Pas grand monde ne fera réellement attention à leur passage, quelques singles, et un seul album. « Les fans des années 90 étaient plutôt attachés à la scène de Sarah Records. C’était un peu comme avoir une étiquette. Dans un certain sens, ça nous a donné une petite notoriété et un public déjà tout fait, mais aucun d’entre eux ne nous aimait. 9 fans sur 10 de Sarah préfèrent The Field Mice. »[ii] Eux voulaient bien conserver la tendresse des groupes de Sarah Records (comme Brighter, The Sweetest Aches, Another Sunny Day), notamment grâce à la voix de leur chanteuse Kathryn Smith, mais en l’écrasant par un mur du son effarant. Scott Purnell raconte : « J’étais un grand fan de JAMC et je voulais faire partie de la scène émergente shoegazing. On voulait sonner comme personne, mais après nos premiers enregistrements, on s’est dit qu’on allait garder nos mélodies pop et ajouter des distorsions par-dessus. On n’était même pas sûr que Matt et Clare, les patrons de Sarah, allaient accepter, mais ils ont sauté à pied joint dedans. »[iii] 
 "Loveblind" sera choisi comme single, le fameux "Sarah 71", puis après cinq jours et cinq nuits enfermés dans le studio de Sarah Records, sortira leur album Untouched en 1993 qui allait imposer définitivement leur style.  

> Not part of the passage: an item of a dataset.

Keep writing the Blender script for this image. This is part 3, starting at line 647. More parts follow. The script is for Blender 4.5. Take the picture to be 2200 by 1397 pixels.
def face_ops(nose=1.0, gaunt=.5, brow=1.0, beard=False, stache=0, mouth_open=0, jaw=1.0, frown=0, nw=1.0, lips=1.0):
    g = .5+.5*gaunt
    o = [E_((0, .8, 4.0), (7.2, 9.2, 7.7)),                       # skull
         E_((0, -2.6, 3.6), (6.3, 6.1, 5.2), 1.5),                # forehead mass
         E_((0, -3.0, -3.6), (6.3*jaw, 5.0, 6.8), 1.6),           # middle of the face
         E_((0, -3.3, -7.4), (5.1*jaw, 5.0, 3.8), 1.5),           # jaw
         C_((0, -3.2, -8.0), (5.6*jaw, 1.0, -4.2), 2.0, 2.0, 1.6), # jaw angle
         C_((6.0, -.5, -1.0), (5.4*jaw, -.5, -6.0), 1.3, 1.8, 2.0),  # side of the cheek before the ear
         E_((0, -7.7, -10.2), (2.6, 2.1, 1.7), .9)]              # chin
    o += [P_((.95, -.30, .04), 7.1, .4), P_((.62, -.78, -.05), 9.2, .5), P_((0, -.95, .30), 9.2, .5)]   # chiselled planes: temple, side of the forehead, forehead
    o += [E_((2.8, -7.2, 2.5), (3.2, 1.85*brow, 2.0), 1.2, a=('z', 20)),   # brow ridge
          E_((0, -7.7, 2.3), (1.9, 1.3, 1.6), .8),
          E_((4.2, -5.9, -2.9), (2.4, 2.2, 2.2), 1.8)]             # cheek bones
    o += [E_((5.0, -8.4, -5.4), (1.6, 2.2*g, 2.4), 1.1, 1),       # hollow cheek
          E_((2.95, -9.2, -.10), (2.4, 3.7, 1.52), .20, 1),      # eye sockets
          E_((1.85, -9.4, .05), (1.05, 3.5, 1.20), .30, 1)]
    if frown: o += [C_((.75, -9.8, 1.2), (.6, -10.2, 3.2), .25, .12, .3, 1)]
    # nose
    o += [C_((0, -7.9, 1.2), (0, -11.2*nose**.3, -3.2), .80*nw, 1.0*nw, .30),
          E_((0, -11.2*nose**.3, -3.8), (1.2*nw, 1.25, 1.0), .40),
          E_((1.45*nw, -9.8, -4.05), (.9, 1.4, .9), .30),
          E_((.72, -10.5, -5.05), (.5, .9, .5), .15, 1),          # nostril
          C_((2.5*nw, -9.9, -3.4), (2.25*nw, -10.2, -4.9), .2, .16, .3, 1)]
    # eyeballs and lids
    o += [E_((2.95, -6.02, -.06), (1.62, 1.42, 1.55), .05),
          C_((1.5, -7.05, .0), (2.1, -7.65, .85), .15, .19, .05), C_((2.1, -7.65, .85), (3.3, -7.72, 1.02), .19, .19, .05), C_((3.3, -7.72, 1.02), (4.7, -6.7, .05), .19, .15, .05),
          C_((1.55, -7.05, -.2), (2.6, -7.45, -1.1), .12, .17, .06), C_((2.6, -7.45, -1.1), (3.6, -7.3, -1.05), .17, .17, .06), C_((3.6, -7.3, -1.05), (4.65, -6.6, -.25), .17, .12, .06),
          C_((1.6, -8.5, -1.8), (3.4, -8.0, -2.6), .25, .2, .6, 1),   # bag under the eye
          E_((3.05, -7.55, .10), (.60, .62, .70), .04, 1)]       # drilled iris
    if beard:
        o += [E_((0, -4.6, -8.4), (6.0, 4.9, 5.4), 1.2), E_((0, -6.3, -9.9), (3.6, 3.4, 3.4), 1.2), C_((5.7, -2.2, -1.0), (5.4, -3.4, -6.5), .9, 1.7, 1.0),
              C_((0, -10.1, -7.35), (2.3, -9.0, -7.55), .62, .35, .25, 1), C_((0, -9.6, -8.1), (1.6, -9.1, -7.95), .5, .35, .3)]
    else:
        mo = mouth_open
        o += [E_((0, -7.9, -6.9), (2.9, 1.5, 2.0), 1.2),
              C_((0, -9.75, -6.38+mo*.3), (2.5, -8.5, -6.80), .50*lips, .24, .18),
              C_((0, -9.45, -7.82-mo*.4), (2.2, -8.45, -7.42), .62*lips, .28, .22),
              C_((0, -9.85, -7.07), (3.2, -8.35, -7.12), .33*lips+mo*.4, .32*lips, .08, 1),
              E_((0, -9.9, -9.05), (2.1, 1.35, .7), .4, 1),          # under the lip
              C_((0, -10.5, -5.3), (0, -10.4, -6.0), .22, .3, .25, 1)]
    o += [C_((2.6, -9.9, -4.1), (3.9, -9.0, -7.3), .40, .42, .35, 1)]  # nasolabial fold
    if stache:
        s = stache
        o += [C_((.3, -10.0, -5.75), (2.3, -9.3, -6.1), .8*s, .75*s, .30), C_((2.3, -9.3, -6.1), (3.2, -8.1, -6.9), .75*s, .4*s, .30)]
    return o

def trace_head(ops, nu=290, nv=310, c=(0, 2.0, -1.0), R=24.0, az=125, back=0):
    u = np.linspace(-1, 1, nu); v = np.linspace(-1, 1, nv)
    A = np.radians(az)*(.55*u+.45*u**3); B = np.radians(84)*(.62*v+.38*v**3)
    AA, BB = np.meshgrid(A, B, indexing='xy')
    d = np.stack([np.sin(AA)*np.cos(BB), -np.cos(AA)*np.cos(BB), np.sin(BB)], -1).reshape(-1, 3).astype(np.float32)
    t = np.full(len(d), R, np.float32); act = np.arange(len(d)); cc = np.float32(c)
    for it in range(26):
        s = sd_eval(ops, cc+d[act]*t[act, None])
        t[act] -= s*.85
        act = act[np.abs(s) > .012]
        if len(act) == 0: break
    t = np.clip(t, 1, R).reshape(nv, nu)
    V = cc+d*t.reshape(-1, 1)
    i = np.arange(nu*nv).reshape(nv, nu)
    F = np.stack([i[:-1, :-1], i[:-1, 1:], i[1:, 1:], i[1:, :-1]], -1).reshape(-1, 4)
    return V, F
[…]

C’est avec cet album emphatique que Secret Shine est véritablement rattaché au style shoegaze. Scott reconnaîtra : « Si je relis les articles, l’étiquette shoegaze est apparue avec le single Loveblind et notre premier album. Avant, on était plutôt taxé de twee. Sur Untouched, on a commencé à laisser respirer les chansons et on a usé de la structure classique tranquille / bruyant. Les critiques musicaux peuvent décrire n’importe quel son comme n’importe quel style, de façon délibérée, mais il faut reconnaître qu’on adorait les guitares saturées et les tendres vocalises féminines / masculines, ce qui est la signature du shoegaze. Les étiquettes peuvent être utiles comme destructrices, dont on s’en foutait un peu. Nos influences personnelles étaient très diverses, mais d’un point de vu collectif, on voulait tous le même son et on savait comment l’obtenir. Je serais un menteur si je disais qu’on n’aimait pas les autres groupes shoegaze et qu’on n’a jamais été influencé par eux. »[iv] Mais le groupe de Bristol, trop éloigné de la Thames Valley, n’a jamais pu s’imposer. C’est comme s’ils n’avaient jamais été à leur place, trop noisy pour être estampillé Sarah Records, trop précieux pour être des vrais shoegazers. Selon Scott : « Je pense qu’on appartenait à la scène shoegaze originelle mais on n’était pas les leaders. Ride, MBV, Slowdive, Chapterhouse (et tellement d’autres) étaient déjà établis lorsqu’on s’est joint à eux. Je pense aussi qu’on a toujours voulu être plus noisy-pop que vraiment avant-gardiste. On s’est toujours senti un peu à part. »[v]
Secret Shine pratiquait une musique très riche, contrairement aux canons de l'époque et aux poseurs Brit-Pop qui commençaient à apparaître. Pas évident de passer pour des intellectuels, noyant un manque de percussion dans un discours, semble-t-il abscons. C'est surtout en live que les difficultés du groupe sont les plus criantes. Là où en général, la tournée est le point d'orgue pour bon nombre de groupe, monter sur scène se révèle une vraie sinécure pour le groupe. Sur six ans, s'étalèrent seulement une trentaine de concerts, ce qui est bien peu pour se faire un nom, la faute à de la paresse, une phobie des gens, un goût certain pour l'alcool avant les shows et un manque de matériel. Malgré un grand concert devant plus d'un millier de personnes, en première partie des grands Jesus and Mary Chain, les tournées ressemblent à des chemins de croix. Une des raisons pour lesquelles le groupe s’est mis en stand-by pendant presque dix ans. Avant une inespérée reprise.




[i] Cité sur Milk Milk Lemonade, [en ligne] http://milkmilk-lemonade.blogspot.fr/2006/08/secret-shine.html
[ii] Interview de Scott Purnell par Jen Dan, sur Desilusion of Adequacy, 3 juillet 2007, [en ligne] http://www.adequacy.net/2007/07/interview-with-secret-shine/
[iii] Interview de Scott Purnell par John Girgus (du groupe Aberdeen, ex-Sarah Records), sur Third Outing, 6 décembre 2015, [en ligne] http://www.thirdouting.com/interviews1/secret-shine-interviewed-by-sarah-record-mate-john-girgus-of-aberdeen
[iv] Interview de Scott Purnell par Jen Dan, op. cit.